Stored items from a collection:
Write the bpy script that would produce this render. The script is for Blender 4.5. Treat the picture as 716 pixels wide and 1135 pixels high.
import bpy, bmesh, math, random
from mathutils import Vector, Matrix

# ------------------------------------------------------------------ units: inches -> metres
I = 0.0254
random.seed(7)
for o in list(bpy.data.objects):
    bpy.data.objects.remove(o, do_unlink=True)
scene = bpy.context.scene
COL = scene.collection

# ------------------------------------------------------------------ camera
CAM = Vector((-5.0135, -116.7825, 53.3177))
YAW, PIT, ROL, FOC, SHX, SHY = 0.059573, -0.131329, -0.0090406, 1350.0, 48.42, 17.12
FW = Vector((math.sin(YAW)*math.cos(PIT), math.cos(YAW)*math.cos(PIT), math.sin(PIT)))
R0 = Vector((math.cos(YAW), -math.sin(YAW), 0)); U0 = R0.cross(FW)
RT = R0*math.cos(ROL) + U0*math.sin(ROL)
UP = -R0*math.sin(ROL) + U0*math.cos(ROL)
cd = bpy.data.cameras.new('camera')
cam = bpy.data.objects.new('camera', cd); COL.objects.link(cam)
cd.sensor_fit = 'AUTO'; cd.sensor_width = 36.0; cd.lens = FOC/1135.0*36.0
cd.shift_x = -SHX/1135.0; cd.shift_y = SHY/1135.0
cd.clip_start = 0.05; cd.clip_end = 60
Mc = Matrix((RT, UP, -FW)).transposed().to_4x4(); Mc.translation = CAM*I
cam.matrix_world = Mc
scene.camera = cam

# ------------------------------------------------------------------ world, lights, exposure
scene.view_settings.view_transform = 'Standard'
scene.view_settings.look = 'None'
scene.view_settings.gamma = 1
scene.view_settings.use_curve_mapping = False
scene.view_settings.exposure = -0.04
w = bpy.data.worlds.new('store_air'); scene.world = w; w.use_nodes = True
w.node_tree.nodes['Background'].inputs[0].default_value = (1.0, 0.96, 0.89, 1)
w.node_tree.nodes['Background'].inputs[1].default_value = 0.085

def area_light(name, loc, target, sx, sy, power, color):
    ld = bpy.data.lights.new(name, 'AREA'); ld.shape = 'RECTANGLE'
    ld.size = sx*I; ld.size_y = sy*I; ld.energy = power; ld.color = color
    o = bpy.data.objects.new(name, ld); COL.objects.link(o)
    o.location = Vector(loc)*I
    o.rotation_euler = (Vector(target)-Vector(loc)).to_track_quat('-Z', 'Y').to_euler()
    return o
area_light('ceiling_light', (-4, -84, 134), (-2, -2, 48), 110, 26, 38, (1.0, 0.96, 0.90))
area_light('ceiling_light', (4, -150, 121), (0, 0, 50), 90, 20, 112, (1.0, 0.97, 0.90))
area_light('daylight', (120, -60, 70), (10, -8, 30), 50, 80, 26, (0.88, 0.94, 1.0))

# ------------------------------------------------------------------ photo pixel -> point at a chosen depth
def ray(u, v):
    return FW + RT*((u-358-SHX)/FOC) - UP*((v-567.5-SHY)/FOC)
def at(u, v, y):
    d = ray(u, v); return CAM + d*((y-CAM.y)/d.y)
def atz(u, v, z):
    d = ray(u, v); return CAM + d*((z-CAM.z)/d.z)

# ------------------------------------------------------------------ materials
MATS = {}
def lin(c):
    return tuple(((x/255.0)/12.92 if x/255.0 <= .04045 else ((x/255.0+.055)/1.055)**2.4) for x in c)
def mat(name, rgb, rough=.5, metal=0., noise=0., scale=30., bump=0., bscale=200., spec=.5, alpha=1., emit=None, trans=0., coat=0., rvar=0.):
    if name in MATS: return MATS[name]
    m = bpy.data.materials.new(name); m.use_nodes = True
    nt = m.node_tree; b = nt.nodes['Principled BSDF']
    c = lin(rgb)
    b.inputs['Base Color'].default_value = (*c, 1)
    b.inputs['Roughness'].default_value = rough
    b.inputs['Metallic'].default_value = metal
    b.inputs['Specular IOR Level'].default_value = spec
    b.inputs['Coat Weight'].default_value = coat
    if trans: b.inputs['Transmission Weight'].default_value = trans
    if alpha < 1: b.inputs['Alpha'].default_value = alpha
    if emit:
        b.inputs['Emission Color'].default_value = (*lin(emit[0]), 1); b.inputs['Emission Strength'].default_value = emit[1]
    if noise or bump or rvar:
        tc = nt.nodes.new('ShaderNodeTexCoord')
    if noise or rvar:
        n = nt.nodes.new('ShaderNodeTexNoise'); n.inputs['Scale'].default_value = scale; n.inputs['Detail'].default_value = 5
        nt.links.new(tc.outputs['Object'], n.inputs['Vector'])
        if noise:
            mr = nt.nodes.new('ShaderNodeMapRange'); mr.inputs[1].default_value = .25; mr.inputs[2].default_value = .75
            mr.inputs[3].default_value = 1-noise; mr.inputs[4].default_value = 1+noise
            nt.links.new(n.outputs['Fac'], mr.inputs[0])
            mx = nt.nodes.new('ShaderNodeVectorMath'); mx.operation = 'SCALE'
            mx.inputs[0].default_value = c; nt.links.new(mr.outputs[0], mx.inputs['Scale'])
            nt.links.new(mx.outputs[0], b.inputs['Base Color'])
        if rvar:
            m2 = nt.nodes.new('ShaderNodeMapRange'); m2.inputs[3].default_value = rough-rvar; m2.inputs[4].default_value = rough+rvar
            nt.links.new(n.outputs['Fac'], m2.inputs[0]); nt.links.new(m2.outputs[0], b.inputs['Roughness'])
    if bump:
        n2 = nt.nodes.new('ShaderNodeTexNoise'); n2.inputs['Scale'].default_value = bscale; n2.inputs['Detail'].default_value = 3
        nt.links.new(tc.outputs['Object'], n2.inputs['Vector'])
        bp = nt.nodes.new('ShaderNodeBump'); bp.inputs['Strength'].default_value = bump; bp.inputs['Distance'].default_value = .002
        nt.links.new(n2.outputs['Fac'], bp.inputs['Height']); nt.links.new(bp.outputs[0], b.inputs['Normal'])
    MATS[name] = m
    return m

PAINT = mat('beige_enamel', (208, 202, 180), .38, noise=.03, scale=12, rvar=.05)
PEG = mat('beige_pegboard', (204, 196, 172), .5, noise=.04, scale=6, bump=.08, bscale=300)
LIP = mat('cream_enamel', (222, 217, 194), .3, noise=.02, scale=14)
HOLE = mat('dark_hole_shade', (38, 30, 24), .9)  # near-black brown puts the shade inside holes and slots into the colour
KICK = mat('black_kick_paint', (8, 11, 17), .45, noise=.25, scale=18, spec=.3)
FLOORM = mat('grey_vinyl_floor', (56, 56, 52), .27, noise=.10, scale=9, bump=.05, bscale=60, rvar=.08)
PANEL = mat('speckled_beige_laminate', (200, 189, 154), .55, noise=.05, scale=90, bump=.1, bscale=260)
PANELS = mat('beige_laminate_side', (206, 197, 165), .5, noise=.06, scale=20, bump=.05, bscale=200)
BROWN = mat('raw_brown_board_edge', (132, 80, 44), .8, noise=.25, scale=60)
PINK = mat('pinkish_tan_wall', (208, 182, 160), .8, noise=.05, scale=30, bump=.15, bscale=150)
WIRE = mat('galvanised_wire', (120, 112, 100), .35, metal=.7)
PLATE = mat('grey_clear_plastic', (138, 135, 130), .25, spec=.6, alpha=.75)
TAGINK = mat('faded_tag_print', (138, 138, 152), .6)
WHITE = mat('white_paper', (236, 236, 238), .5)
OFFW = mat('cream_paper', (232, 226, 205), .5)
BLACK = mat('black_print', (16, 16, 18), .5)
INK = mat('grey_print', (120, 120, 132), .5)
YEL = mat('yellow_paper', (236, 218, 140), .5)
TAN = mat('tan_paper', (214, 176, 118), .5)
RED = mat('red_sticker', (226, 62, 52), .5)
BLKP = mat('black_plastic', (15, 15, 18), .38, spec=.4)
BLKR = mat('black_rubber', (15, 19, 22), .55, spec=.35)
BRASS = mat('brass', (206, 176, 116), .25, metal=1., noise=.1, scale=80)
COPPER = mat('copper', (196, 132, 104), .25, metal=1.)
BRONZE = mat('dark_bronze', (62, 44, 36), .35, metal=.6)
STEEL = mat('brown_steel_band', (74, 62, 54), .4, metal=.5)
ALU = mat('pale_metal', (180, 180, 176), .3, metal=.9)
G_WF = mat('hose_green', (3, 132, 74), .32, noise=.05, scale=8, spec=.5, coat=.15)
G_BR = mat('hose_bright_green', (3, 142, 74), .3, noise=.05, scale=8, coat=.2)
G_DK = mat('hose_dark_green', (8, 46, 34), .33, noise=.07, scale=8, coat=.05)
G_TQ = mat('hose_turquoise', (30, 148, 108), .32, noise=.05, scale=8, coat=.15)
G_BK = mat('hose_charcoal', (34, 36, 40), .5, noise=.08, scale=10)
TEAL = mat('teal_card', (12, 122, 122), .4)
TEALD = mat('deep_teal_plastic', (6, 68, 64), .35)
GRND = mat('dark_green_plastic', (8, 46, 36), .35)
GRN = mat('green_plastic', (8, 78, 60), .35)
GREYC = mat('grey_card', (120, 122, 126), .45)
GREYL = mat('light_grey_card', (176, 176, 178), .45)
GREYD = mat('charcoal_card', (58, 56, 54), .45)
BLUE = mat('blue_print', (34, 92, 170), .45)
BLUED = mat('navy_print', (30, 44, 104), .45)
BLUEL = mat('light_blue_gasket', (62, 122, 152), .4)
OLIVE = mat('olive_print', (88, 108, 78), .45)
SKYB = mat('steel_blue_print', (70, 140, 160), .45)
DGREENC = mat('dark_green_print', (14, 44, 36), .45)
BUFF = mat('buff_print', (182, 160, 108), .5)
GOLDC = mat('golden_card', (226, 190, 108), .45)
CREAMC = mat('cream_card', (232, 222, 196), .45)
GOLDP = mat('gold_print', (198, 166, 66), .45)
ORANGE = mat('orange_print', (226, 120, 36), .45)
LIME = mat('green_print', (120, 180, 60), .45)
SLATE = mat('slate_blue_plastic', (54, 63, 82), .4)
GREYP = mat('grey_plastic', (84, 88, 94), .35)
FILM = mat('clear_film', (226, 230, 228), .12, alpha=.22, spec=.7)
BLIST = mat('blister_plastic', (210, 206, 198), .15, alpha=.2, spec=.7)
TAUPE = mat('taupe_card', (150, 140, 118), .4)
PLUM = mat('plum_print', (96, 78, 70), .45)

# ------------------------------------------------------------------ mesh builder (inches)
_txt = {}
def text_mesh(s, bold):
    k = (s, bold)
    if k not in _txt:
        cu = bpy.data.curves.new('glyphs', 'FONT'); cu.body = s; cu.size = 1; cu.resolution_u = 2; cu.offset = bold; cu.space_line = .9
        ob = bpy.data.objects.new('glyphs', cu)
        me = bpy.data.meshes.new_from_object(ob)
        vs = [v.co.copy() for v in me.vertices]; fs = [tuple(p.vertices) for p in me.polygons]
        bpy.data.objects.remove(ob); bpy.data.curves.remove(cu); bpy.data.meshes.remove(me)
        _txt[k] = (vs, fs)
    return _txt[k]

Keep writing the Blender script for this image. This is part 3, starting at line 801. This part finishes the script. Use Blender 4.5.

• _What to produce_
Quote, word for word, every line from the top of the entries through the line that holds "from mathutils import Vector, Matrix".

• _Response_
Write the bpy script that would produce this render. The script is for Blender 4.5. Treat the picture as 716 pixels wide and 1135 pixels high.
import bpy, bmesh, math, random
from mathutils import Vector, Matrix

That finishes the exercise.